▸ **Dataset content**:
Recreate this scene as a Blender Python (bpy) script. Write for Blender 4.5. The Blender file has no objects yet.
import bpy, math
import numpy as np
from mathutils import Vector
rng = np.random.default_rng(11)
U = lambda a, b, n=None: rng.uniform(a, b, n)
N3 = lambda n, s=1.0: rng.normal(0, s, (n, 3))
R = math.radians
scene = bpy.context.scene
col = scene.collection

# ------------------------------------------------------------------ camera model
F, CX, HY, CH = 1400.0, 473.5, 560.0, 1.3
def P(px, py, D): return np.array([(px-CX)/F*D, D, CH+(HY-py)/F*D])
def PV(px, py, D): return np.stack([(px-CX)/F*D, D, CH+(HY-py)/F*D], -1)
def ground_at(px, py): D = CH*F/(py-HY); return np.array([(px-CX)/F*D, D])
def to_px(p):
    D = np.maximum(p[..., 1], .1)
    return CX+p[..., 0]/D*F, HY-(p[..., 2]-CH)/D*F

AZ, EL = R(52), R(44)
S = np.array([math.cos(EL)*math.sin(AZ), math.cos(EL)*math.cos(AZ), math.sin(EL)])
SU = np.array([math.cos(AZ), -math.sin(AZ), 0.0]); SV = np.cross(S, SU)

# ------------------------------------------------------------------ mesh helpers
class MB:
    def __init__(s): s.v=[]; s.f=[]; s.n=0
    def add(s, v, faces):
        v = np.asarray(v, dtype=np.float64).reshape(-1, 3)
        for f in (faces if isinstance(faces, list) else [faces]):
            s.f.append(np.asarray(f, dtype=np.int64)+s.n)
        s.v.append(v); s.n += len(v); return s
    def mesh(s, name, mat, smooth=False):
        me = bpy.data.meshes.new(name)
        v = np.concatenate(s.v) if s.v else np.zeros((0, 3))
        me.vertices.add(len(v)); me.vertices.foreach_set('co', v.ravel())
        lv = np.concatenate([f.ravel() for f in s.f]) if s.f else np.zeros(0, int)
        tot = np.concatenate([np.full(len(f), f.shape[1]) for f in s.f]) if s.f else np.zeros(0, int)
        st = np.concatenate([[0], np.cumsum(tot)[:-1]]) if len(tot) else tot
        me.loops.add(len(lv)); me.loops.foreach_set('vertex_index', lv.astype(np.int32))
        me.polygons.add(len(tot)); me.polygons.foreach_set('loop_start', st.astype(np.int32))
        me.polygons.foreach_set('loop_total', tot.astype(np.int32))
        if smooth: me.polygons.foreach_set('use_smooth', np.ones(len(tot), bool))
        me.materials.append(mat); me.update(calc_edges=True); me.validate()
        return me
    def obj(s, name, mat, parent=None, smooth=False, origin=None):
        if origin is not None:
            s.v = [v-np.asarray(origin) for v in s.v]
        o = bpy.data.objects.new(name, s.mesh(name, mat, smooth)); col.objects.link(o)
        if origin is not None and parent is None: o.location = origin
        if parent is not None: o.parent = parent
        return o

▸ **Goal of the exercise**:
Beginning at the top of the data, extract each line through the line containing "SU = np.array([math.cos(AZ), -math.sin(AZ), 0.0]);" and return those lines exactly, with nothing added.

▸ **Exercise solution**:
Recreate this scene as a Blender Python (bpy) script. Write for Blender 4.5. The Blender file has no objects yet.
import bpy, math
import numpy as np
from mathutils import Vector
rng = np.random.default_rng(11)
U = lambda a, b, n=None: rng.uniform(a, b, n)
N3 = lambda n, s=1.0: rng.normal(0, s, (n, 3))
R = math.radians
scene = bpy.context.scene
col = scene.collection

# ------------------------------------------------------------------ camera model
F, CX, HY, CH = 1400.0, 473.5, 560.0, 1.3
def P(px, py, D): return np.array([(px-CX)/F*D, D, CH+(HY-py)/F*D])
def PV(px, py, D): return np.stack([(px-CX)/F*D, D, CH+(HY-py)/F*D], -1)
def ground_at(px, py): D = CH*F/(py-HY); return np.array([(px-CX)/F*D, D])
def to_px(p):
    D = np.maximum(p[..., 1], .1)
    return CX+p[..., 0]/D*F, HY-(p[..., 2]-CH)/D*F

AZ, EL = R(52), R(44)
S = np.array([math.cos(EL)*math.sin(AZ), math.cos(EL)*math.cos(AZ), math.sin(EL)])
SU = np.array([math.cos(AZ), -math.sin(AZ), 0.0]); SV = np.cross(S, SU)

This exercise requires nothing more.